Бакалавр, умеющий принимать и выполнять, когда нужно, жестокие решения, вылечил его и вернул домой, в мир прозы. Он произвел, таким образом, как бы «операцию на сердце». Но «вырезать» мечту нельзя. Рыцарь Печального Образа умер, лишившись своей мечты. Ему как человеку «старомодному» нечем оставалось жить.

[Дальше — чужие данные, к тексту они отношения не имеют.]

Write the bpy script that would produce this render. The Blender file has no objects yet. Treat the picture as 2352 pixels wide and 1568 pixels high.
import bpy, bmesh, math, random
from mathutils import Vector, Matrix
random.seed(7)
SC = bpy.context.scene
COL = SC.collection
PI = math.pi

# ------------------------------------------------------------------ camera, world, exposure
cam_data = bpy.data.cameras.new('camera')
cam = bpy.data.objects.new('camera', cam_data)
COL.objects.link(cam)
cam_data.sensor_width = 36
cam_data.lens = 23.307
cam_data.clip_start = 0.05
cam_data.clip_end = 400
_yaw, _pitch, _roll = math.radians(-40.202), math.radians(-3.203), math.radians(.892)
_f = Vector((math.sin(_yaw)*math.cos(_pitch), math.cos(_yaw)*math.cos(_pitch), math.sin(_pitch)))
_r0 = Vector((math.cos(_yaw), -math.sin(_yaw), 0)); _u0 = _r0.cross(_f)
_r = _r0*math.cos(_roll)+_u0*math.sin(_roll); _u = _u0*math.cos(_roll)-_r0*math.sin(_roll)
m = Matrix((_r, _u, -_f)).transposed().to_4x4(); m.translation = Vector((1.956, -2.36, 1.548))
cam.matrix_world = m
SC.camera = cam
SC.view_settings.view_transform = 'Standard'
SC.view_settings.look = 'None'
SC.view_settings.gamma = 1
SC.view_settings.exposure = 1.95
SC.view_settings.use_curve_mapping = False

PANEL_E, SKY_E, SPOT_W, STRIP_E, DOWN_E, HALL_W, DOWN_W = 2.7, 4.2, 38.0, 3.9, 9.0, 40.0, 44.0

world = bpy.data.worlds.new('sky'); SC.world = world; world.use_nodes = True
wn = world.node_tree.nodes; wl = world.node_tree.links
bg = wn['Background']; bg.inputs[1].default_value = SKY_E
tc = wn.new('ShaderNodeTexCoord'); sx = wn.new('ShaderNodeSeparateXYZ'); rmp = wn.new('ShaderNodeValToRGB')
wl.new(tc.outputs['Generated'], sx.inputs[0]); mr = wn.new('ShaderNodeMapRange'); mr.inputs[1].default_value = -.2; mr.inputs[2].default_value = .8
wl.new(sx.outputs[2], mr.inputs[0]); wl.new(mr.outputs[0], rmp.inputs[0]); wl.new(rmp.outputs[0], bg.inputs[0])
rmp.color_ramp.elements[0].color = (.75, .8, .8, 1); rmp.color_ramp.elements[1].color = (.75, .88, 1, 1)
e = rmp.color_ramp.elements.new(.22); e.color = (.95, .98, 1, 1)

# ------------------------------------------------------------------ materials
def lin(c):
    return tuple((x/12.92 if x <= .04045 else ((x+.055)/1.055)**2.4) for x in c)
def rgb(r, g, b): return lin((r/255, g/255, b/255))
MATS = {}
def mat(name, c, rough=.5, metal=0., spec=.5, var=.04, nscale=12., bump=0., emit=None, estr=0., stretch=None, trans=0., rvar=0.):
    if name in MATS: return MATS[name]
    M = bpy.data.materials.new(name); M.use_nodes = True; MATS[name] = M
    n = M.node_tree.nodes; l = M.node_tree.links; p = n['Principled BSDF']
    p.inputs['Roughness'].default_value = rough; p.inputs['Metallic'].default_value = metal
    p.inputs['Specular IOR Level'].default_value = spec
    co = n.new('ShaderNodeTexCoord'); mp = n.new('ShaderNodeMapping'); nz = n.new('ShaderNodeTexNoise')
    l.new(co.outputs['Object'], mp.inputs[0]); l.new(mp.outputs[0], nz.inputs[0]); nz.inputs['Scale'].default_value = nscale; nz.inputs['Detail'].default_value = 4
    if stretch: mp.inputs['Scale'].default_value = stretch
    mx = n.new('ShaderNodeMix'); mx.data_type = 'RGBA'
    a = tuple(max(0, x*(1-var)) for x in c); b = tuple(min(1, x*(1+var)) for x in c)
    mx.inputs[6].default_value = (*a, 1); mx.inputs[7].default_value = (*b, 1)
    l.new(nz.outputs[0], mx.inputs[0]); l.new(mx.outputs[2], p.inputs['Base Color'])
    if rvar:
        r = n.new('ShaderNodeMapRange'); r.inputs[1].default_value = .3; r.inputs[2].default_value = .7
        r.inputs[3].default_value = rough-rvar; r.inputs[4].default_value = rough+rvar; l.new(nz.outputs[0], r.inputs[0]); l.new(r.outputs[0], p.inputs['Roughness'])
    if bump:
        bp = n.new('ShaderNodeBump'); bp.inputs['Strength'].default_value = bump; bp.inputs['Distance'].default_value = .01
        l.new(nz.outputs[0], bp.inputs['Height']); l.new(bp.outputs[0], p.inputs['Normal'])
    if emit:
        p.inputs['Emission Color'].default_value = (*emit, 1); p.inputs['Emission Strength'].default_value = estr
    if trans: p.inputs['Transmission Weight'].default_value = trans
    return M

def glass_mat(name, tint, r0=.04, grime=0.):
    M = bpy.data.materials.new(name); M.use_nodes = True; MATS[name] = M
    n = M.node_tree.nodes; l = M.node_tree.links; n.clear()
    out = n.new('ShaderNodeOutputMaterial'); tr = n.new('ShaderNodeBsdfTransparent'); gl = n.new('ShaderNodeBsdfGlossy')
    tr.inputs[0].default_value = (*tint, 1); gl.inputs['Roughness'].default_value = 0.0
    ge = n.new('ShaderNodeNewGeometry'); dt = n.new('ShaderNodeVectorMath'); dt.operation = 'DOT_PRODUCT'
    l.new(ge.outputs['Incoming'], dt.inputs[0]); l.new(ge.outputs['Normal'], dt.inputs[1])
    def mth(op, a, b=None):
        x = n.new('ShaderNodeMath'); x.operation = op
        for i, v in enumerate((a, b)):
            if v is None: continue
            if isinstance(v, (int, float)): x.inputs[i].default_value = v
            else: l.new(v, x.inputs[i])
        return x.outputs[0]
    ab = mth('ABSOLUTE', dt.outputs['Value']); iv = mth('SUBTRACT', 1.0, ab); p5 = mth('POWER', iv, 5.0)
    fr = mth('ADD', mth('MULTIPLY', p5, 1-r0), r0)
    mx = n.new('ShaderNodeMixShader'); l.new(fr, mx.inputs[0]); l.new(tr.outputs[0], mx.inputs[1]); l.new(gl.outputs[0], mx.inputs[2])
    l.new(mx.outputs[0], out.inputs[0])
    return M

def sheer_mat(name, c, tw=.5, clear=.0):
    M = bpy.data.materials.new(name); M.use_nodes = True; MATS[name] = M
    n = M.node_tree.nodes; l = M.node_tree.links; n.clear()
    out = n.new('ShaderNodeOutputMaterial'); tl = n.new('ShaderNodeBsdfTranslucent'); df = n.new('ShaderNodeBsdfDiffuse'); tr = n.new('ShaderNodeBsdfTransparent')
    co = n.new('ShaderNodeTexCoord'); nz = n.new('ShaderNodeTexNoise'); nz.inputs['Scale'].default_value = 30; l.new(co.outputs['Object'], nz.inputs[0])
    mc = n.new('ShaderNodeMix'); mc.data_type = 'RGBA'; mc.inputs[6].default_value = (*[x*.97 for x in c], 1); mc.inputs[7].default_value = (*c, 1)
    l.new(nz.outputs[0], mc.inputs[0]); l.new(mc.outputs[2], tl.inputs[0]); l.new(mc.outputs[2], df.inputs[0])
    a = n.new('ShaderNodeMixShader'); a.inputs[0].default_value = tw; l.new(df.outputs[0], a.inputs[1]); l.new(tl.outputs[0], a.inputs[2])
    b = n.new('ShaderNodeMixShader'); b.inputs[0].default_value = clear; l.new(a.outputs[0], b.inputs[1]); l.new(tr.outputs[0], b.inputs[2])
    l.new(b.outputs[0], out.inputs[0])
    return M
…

Мы жалеем его, но что же делать? Ведь нельзя представить себе Дон Кихота несущим свое безумие в мир дальше? Нельзя, наконец, позволить ему, как принято говорить, «вторгаться в действительность», которую он в своем сдвинутом разуме видел «не в фокусе». Значит, жестокость бакалавра была обоснованной, и нужно было помочь Дон Кихоту уйти из выдуманной жизни и тем приблизить конец его… Но почему же нам так жалко этого старого гидальго Алонзо Кихано из Ла-Манчи, прозванного «Добрым»? А может быть, думаем мы, нужно человеку хоть немножко, хоть чуть-чуть оставаться Дон Кихотом?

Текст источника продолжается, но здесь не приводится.